Everything Changes

I’ve been reading my old diary off and on.  Perhaps I shouldn’t have.  I have all these memories and all of these feelings associated with them, and reading those entries brought them all back up again.  It’s insane how visceral reading your younger self’s innermost thoughts can be.  Though not everything was bad – far from it.  Re-living the breakup with my ex in 2010, re-reading my journey of self-discovery and growth afterwards, transcripts of old text conversations with the ex and many others – all of it was captivating and somewhat mortifying.  It is ridiculous how ridiculous I used to be, especially when it came to interpersonal relationships.  I learned a lot.  I grew a lot.  Devon and I have been together for 7 years this month – it’s both of our longest relationships, and it’s not going anywhere.  We joke around a lot, we enjoy each other, we connect well and communicate better than we ever have.  Sometimes I think that it’s a miracle that I have her.  She’s taught me so much – and we’ve learned together.  No relationship is perfect, and it’s unreasonable to expect it to be.  Every time we butt heads, I’d like to think that we learn a little bit more about each other and resolve our conflicts quickly and peacefully.

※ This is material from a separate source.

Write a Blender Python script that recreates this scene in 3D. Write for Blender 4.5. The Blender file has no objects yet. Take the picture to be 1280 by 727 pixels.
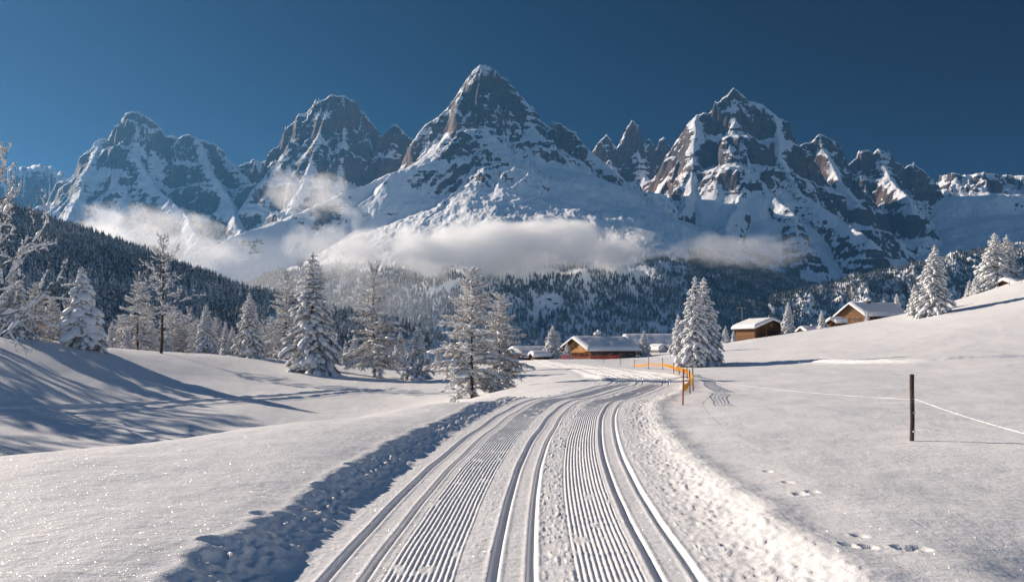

I am so incredibly grateful and appreciative of all the love and support she’s given me for the last 7 years.  It’s been some of the happiest moments of my life, and I can’t imagine my life ending up any differently than it is right now.  Although I’m stressed and battle with depression, I’m fully aware that I am amazingly lucky.  It seems like I was rewarded for something – I can’t imagine what I could have done to have been given this amazing of a gift – but while things aren’t perfect, they are absolutely perfect for me.  Thank you, Devon, for being the support and encouragement that allowed me to be my own light in the darkness, and be my best possible support along the way.